La terre qui produit d’elle-même 

« Il en est du règne de Dieu comme… » On ne peut pas définir le règne de Dieu. On ne peut que l’évoquer comme une réalité « qui ressemble à quelque chose ». Ce mystère est celui d’un Dieu qui vient régner sur ceux qui l’accueillent, pour leur bonheur. Il englobe aussi la personne de Jésus dont les paroles et les actes introduisent dans l’histoire des bienfaits de Dieu. C’est enfin le Royaume, la partie de l’humanité qui vit à l’écoute du message de Dieu.

  La parabole de la terre qui « produit d’elle-même » ‘(et non « du grain qui pousse tout seul », selon certaines bibles) s’adresse à des disciples découragés par l’échec apparent de la mission de Jésus. La fable joue sur l’expérience du cultivateur qui, une fois qu’il a semé, doit faire confiance au processus de vie qui s’accomplit « il ne sait comment », mais réellement. Germination, croissance et mûrissement, tout lui échappe. Mais, au terme, il y a bel et bien « le temps de la moisson » ou, selon un jeu de mots possible en araméen, « le temps de la Fin ». Nous nous confions en la puissance cachée du Père qui conduira à terme ce qu’il a commencé dans la mission de son Fils. Cette parabole est un complément de celle du Semeur et de son explication. De même que Jésus ne fut que le Semeur du règne de Dieu, de même nous faisons confiance à Dieu et à toute terre capable de produire d’elle-même quand nous jetons à d’autres, à notre mesure les semences de l’Évangile. 

La graine de moutarde 

La deuxième parabole recourt aussi à une expérience simple : Les réalités les plus grandes ont souvent pour origine une cause infime. Il en va ainsi de l’humble début de la mission de Jésus, sans proportion avec le succès à venir du règne de Dieu. La comparaison s’enrichit d’un trait allégorique, l’image de la gigantesque ramure (amusante par rapport à la taille réelle d’un plant de moutarde !) et des oiseaux du ciel qui viennent nicher sous son ombre. Ces allusions à Ézékiel et Daniel (cf. 1ère lecture) précisent ceci : cette merveilleuse croissance s’opérera avec l’entrée des nations païennes dans l’Église, grâce à la mission chrétienne universelle. 

Il ne parlait pas sans paraboles 

*Les paraboles veulent faire comprendre le Règne de Dieu et la mission de son Envoyé. Mais la conclusion de Marc présente un double constat.
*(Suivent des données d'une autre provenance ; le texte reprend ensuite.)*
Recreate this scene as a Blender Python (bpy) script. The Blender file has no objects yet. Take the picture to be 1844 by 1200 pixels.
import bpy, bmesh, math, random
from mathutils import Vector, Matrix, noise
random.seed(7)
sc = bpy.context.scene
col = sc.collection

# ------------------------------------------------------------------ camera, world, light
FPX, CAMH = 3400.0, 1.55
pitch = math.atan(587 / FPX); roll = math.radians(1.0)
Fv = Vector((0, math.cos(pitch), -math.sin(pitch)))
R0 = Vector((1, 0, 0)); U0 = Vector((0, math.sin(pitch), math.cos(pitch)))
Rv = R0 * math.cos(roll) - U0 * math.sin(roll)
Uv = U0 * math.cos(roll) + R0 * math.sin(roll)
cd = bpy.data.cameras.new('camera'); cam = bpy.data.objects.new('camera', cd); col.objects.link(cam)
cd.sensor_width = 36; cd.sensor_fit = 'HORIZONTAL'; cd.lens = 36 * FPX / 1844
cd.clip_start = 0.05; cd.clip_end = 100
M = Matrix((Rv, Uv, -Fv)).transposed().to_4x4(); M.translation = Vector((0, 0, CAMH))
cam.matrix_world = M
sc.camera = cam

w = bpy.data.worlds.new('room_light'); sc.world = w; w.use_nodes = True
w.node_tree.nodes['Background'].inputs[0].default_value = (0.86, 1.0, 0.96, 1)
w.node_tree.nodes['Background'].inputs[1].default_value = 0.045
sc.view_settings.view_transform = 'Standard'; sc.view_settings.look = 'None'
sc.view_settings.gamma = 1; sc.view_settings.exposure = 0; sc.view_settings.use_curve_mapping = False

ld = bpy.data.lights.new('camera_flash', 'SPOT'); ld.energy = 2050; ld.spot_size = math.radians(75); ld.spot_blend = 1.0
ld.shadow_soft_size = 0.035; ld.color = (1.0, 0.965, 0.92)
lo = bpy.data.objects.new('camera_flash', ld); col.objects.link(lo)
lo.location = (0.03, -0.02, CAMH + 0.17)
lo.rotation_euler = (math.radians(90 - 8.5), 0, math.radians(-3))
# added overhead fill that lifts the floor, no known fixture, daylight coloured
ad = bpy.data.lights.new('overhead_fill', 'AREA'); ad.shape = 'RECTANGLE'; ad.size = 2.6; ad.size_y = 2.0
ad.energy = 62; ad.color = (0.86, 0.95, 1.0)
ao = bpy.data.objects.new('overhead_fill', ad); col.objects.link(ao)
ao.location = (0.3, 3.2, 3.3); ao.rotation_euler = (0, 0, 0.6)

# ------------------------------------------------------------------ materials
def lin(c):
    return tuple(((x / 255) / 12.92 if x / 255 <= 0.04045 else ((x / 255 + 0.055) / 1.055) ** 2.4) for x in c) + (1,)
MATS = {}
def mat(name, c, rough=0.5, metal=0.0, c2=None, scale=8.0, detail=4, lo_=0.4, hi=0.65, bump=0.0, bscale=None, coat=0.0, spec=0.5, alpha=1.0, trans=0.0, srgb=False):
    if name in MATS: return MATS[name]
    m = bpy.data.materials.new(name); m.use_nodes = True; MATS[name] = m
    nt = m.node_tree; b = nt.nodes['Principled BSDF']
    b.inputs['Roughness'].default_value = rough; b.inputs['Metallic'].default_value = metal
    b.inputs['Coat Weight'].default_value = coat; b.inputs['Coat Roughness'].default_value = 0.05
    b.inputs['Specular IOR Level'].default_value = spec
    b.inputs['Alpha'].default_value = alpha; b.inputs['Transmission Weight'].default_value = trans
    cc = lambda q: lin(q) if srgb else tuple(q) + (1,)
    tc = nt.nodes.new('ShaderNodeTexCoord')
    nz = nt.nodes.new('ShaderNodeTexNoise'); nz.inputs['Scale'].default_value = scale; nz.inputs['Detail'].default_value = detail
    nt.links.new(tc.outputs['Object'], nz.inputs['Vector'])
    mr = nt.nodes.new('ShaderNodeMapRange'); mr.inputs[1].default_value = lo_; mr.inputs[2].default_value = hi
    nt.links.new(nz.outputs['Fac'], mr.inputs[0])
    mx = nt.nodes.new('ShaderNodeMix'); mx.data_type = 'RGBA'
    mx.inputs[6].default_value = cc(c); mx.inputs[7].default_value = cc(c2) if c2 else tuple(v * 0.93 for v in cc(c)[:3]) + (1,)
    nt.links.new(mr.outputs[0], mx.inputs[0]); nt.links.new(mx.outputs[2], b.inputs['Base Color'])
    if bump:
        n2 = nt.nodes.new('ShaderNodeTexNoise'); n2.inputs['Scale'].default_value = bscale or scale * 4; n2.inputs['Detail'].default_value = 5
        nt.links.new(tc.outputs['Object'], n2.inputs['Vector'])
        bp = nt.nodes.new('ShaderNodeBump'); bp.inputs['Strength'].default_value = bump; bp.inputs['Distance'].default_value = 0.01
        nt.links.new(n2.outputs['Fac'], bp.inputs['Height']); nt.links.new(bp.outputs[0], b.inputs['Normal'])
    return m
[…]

D’une part, deux camps se dessinent : les foules en général, et les disciples. Les premières ont une compréhension limitée du message de Jésus. Les seconds bénéficient d’une lumière particulière. D’autre part, les paraboles apportent une découverte à demi-mot : « Celui qui a des oreilles pour entendre, qu’il entende » (Marc 4, 9). Le règne de Dieu ne se révèle pleinement qu’à travers la passion et la résurrection de Jésus. Et cette révélation appartient à ceux qui acceptent de suivre son chemin d’épreuves.

 

* Les paraboles. Le mot « parabole » a un double sens dans les langues anciennes. Il s’agit soit d’un récit imagé, une fable qui éclaire une réalité difficile à exprimer clairement, soit d’une parole énigmatique qu’il faut décoder. La distinction reste fragile. En effet, une image parlante entre initiés peut rester une énigme pour le non-initié. L’évangile joue sur ce double sens (Marc 4, 10-12 et 33-34). Une frontière se dessine donc : la foule des simples auditeurs en reste à une compréhension extérieure des paroles de Jésus ; les vrais disciples se laissent instruire en profondeur et se sentent personnellement concernés.